** BEGIN Source material **
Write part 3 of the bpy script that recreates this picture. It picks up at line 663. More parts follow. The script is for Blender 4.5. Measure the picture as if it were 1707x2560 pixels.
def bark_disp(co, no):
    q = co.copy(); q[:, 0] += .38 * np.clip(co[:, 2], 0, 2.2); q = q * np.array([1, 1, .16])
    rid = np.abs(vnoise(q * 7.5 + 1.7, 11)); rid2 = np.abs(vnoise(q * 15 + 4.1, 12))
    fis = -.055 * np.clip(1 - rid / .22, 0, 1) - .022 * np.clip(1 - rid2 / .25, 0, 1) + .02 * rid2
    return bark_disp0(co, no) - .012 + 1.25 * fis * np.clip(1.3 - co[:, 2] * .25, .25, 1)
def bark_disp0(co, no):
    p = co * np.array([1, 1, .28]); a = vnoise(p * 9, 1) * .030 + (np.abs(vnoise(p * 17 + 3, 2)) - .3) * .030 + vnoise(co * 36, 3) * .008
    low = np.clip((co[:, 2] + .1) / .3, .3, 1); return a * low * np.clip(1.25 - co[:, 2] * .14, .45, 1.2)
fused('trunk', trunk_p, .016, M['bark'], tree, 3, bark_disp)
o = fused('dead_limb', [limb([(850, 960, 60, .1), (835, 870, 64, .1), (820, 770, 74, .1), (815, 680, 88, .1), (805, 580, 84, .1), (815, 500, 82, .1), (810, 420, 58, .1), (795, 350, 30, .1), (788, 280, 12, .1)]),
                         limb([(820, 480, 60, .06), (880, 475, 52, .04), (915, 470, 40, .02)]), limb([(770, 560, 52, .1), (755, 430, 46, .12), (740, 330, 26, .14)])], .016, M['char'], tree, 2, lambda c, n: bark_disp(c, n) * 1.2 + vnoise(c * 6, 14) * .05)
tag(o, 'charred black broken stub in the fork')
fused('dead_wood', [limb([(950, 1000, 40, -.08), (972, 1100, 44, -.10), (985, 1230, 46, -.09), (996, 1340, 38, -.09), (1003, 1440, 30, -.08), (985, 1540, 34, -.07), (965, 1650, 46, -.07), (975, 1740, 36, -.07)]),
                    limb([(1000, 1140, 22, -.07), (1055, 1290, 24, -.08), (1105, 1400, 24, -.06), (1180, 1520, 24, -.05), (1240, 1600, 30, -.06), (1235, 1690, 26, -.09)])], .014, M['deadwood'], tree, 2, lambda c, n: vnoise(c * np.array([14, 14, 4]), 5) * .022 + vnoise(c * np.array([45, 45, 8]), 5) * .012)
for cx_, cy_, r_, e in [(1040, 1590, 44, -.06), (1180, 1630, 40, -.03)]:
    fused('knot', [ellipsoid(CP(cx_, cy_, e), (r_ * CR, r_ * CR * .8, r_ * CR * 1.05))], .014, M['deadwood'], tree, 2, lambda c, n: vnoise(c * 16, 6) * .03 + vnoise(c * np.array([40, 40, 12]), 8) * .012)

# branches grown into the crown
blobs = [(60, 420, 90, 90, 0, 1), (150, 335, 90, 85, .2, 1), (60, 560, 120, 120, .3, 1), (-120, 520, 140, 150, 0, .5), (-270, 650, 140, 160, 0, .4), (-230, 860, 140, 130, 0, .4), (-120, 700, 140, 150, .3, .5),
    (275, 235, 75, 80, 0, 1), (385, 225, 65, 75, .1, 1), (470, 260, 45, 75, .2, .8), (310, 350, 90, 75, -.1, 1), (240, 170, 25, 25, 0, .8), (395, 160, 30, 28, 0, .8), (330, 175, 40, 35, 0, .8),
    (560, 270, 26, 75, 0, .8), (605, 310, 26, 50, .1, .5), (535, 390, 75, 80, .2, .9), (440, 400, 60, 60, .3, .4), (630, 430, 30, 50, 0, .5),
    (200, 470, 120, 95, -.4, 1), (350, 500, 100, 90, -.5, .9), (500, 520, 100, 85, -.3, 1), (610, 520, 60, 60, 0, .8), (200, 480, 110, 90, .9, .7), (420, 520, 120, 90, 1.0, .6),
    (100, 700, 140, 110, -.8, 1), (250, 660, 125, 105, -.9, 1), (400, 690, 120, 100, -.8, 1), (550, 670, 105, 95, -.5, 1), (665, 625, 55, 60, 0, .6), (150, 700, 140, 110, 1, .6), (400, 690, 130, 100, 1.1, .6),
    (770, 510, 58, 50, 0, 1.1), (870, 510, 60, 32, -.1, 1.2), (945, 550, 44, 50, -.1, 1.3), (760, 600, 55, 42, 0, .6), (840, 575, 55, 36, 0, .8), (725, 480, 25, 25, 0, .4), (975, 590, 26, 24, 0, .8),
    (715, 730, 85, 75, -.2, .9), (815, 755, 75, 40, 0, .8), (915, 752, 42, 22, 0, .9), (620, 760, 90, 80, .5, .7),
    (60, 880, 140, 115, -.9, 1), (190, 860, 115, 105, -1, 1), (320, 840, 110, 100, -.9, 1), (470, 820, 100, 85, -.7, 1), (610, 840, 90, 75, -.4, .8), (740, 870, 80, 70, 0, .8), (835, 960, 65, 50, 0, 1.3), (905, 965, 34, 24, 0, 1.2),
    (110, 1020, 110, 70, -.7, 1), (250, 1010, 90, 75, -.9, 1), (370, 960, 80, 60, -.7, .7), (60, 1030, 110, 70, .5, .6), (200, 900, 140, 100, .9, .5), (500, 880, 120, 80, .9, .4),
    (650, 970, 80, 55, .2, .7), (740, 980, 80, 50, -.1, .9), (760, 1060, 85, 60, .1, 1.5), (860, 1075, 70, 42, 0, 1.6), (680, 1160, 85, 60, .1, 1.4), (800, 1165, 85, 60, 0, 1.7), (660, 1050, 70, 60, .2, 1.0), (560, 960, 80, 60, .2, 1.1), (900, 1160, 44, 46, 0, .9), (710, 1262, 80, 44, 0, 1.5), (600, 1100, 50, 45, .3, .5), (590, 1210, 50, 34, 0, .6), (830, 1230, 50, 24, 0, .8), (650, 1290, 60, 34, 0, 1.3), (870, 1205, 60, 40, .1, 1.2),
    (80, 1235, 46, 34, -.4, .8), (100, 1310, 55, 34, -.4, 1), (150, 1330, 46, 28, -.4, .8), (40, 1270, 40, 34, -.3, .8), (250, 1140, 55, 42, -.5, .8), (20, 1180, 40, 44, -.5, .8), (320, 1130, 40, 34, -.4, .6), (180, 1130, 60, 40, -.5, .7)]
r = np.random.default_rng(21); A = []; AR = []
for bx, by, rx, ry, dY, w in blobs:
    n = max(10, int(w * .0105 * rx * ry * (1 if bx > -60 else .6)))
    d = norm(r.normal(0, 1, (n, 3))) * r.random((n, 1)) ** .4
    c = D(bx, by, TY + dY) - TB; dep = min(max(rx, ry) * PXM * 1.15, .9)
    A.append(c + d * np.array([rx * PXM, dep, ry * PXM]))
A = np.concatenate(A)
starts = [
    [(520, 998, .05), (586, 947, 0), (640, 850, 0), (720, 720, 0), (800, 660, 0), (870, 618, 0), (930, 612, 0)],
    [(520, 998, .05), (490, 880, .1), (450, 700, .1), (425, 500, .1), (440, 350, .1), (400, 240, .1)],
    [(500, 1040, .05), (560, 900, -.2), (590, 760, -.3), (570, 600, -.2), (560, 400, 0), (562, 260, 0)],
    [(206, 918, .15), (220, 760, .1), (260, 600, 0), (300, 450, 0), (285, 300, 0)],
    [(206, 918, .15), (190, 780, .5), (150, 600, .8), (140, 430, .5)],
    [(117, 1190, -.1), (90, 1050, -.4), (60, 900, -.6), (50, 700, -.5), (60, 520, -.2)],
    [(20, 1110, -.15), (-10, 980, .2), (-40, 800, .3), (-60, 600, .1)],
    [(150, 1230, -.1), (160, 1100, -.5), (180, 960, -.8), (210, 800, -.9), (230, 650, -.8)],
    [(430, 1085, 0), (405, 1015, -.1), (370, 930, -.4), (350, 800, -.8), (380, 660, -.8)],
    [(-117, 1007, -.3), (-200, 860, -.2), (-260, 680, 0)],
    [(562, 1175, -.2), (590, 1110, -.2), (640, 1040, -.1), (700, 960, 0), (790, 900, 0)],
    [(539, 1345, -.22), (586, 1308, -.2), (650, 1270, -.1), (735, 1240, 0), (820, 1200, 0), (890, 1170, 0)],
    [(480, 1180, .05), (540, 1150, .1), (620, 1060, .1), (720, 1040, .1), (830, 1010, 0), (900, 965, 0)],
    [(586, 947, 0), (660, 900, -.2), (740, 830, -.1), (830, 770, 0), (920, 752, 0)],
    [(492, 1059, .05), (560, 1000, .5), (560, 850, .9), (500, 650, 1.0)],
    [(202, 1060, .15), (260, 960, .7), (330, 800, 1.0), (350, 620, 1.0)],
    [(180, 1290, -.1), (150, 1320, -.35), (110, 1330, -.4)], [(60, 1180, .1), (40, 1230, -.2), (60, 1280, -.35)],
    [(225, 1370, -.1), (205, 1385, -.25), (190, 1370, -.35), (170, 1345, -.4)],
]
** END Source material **
Given request:
Extract exactly the leading lines of the data, stopping at and including the line with "fused('knot', [ellipsoid(CP(cx_, cy_, e), (r_".

Response to the task:
Write part 3 of the bpy script that recreates this picture. It picks up at line 663. More parts follow. The script is for Blender 4.5. Measure the picture as if it were 1707x2560 pixels.
def bark_disp(co, no):
    q = co.copy(); q[:, 0] += .38 * np.clip(co[:, 2], 0, 2.2); q = q * np.array([1, 1, .16])
    rid = np.abs(vnoise(q * 7.5 + 1.7, 11)); rid2 = np.abs(vnoise(q * 15 + 4.1, 12))
    fis = -.055 * np.clip(1 - rid / .22, 0, 1) - .022 * np.clip(1 - rid2 / .25, 0, 1) + .02 * rid2
    return bark_disp0(co, no) - .012 + 1.25 * fis * np.clip(1.3 - co[:, 2] * .25, .25, 1)
def bark_disp0(co, no):
    p = co * np.array([1, 1, .28]); a = vnoise(p * 9, 1) * .030 + (np.abs(vnoise(p * 17 + 3, 2)) - .3) * .030 + vnoise(co * 36, 3) * .008
    low = np.clip((co[:, 2] + .1) / .3, .3, 1); return a * low * np.clip(1.25 - co[:, 2] * .14, .45, 1.2)
fused('trunk', trunk_p, .016, M['bark'], tree, 3, bark_disp)
o = fused('dead_limb', [limb([(850, 960, 60, .1), (835, 870, 64, .1), (820, 770, 74, .1), (815, 680, 88, .1), (805, 580, 84, .1), (815, 500, 82, .1), (810, 420, 58, .1), (795, 350, 30, .1), (788, 280, 12, .1)]),
                         limb([(820, 480, 60, .06), (880, 475, 52, .04), (915, 470, 40, .02)]), limb([(770, 560, 52, .1), (755, 430, 46, .12), (740, 330, 26, .14)])], .016, M['char'], tree, 2, lambda c, n: bark_disp(c, n) * 1.2 + vnoise(c * 6, 14) * .05)
tag(o, 'charred black broken stub in the fork')
fused('dead_wood', [limb([(950, 1000, 40, -.08), (972, 1100, 44, -.10), (985, 1230, 46, -.09), (996, 1340, 38, -.09), (1003, 1440, 30, -.08), (985, 1540, 34, -.07), (965, 1650, 46, -.07), (975, 1740, 36, -.07)]),
                    limb([(1000, 1140, 22, -.07), (1055, 1290, 24, -.08), (1105, 1400, 24, -.06), (1180, 1520, 24, -.05), (1240, 1600, 30, -.06), (1235, 1690, 26, -.09)])], .014, M['deadwood'], tree, 2, lambda c, n: vnoise(c * np.array([14, 14, 4]), 5) * .022 + vnoise(c * np.array([45, 45, 8]), 5) * .012)
for cx_, cy_, r_, e in [(1040, 1590, 44, -.06), (1180, 1630, 40, -.03)]:
    fused('knot', [ellipsoid(CP(cx_, cy_, e), (r_ * CR, r_ * CR * .8, r_ * CR * 1.05))], .014, M['deadwood'], tree, 2, lambda c, n: vnoise(c * 16, 6) * .03 + vnoise(c * np.array([40, 40, 12]), 8) * .012)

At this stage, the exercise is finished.